Teague Leads All the Way at Gardena; Mundy Races Rental Car

GARDENA, CA (April 8, 1951) -- Marshall Teague drove his Hudson Hornet into the lead at the drop of the green flag and never looked back as he won the 100-mile NASCAR Grand National event at Carrell Speedway.

Teague maintained his point lead in the 1951 point standings with the triumph. Most of the other NASCAR regulars were in Mobile, AL for a same-day Grand National race.

Johnny Mantz, winner of last year's inaugural Southern 500 at Darlington, finished second in a Nash. Mantz had relief help from veteran campaigner Slick Smith. George Seeger was third in a Plymouth, Fred Steinbroner came home fourth in a Ford and Erick Erickson's Pontiac took fifth place.

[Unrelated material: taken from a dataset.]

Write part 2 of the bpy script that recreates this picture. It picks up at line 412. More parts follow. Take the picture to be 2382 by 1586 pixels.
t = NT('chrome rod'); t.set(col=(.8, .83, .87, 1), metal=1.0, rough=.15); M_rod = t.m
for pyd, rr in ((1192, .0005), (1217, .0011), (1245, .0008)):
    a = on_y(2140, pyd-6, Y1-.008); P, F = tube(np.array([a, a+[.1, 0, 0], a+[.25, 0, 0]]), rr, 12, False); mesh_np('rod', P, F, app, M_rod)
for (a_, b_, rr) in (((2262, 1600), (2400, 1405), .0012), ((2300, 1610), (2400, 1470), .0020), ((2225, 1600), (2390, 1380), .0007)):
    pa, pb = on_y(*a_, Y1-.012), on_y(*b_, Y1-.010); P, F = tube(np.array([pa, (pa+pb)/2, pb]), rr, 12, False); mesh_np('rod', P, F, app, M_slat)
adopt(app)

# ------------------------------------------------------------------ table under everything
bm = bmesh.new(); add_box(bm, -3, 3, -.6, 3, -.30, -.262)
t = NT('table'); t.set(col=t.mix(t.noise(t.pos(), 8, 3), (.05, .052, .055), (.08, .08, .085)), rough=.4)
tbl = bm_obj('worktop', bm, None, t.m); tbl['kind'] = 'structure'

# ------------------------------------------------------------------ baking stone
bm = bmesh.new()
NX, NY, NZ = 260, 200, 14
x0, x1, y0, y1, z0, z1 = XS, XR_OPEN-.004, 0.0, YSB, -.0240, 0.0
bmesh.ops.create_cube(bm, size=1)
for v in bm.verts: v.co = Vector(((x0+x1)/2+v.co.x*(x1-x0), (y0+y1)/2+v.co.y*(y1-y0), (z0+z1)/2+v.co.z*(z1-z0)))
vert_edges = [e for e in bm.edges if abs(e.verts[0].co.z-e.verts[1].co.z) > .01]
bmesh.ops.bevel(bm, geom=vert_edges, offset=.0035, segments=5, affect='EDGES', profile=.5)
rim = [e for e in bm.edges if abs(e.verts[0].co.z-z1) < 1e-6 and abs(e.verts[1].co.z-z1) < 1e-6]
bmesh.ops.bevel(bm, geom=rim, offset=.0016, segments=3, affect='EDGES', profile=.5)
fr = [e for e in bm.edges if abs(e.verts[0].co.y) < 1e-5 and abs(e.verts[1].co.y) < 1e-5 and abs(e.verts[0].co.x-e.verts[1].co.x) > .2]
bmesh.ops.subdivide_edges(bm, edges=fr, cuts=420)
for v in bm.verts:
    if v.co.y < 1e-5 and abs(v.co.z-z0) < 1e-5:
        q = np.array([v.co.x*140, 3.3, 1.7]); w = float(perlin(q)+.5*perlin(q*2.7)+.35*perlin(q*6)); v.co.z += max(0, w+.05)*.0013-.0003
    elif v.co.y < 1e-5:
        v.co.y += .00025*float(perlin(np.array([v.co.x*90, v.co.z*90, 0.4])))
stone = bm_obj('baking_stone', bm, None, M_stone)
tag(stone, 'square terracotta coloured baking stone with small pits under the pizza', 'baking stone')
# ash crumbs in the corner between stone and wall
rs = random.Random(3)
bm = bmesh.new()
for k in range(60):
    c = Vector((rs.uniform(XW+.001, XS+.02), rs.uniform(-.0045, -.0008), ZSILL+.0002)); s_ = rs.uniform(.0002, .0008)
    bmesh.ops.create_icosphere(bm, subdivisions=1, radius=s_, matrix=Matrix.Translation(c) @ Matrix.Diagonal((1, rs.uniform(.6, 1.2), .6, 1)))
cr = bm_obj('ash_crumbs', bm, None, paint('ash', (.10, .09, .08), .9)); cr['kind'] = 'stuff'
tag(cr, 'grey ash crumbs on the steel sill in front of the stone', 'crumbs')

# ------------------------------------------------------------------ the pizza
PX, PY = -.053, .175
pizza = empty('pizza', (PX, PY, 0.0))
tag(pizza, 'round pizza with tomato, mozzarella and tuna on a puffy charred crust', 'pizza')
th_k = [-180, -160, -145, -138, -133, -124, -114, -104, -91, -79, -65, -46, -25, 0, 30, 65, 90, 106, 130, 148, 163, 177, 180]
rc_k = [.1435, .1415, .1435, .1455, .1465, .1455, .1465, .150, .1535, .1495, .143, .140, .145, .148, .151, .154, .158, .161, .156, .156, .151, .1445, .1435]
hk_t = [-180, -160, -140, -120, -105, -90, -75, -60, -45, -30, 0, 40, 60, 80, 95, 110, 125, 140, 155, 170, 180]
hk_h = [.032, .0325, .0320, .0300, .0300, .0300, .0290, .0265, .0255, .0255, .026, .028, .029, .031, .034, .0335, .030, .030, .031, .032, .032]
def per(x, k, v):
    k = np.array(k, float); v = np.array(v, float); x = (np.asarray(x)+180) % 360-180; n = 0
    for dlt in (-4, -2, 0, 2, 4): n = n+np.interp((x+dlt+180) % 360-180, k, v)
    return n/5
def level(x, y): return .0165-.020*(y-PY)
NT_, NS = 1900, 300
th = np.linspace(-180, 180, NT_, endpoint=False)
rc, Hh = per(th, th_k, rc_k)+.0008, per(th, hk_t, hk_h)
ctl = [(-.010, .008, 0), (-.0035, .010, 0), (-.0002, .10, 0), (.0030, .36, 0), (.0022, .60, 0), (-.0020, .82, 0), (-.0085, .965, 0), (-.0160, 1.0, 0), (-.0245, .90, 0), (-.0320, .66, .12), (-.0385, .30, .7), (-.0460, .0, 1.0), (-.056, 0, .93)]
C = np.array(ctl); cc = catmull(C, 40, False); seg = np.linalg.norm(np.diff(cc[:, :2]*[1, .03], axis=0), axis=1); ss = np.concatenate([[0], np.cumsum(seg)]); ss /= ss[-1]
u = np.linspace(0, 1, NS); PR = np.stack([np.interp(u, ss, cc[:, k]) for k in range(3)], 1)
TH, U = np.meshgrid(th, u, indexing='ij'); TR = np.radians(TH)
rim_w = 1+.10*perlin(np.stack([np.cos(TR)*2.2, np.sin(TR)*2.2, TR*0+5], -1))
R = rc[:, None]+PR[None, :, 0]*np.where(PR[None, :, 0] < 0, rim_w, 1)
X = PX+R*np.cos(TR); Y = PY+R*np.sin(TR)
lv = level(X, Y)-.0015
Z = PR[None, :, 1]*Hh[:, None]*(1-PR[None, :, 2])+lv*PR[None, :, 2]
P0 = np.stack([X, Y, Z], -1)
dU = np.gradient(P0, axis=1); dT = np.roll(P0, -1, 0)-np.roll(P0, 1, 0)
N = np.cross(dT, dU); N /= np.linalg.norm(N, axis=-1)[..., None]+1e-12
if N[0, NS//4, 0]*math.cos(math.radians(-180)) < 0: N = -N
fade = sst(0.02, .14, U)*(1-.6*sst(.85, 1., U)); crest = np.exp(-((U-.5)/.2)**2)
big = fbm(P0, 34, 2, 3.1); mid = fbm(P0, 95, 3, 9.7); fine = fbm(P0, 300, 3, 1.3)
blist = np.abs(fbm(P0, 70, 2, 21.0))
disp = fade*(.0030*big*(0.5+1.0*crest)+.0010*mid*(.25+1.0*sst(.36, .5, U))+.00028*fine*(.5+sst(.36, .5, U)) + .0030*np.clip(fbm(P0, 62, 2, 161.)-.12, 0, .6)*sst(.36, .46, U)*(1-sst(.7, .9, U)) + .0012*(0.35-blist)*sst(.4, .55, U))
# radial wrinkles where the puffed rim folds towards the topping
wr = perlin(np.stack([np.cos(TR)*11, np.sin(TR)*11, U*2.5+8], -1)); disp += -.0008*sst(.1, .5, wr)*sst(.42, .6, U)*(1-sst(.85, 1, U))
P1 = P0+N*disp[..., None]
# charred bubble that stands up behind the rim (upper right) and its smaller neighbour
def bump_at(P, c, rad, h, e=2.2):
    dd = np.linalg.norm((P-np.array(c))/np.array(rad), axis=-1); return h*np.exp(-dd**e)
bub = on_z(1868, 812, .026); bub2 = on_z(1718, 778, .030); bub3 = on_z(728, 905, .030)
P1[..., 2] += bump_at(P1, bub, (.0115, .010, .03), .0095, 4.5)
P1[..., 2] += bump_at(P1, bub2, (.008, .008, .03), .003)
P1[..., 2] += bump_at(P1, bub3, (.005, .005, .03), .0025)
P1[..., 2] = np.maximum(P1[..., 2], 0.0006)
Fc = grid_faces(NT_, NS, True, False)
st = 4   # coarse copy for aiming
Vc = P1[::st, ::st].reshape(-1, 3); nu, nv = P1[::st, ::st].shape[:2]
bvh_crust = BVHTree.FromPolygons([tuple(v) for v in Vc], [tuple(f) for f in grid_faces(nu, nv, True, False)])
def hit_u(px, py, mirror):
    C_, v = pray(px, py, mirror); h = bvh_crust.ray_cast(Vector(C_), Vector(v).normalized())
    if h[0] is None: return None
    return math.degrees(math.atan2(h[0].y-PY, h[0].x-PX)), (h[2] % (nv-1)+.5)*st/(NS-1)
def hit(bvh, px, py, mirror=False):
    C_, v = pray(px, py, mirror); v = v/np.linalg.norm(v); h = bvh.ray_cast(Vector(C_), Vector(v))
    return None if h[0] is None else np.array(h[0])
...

Andy Pierce started on the pole but quicky lost sight of Teague's speedy Hudson. Danny Weinberg and Pierce were both eliminated in an early wreck. Weinberg's Hudson broke a wheel and flipped after tagging the rear of Pierce's Buick. Fred Lee then smashed into Pierce, went airborne and landed on top of the Pierce Buick. The three-car incident completely blocked the track. Dick Rathmann, running with a full head of steam, barely missed the wreckage. Rathmann went on to finish seventh.

Frank Mundy hitched a ride out West with Teague, sharing the driving duties for the long cross-country venture. Mundy attempted to land a ride for the race, but when no California team owner would let the 'stranger' borrow a car, the feisty driver from Atlanta improvised. Mundy had come 3,000 miles to drive in the race, so he went down to a local rental car agency and rented a 1950 Chevrolet. Filing his entry, he qualified 17th in the field of 20 and finished 11th in the race.

Mundy waited until well past dark to return the car, "so the attendants would not notice the bald tires," he said.

Marshall Teague was one of the great dirt trackers in NASCAR's early years.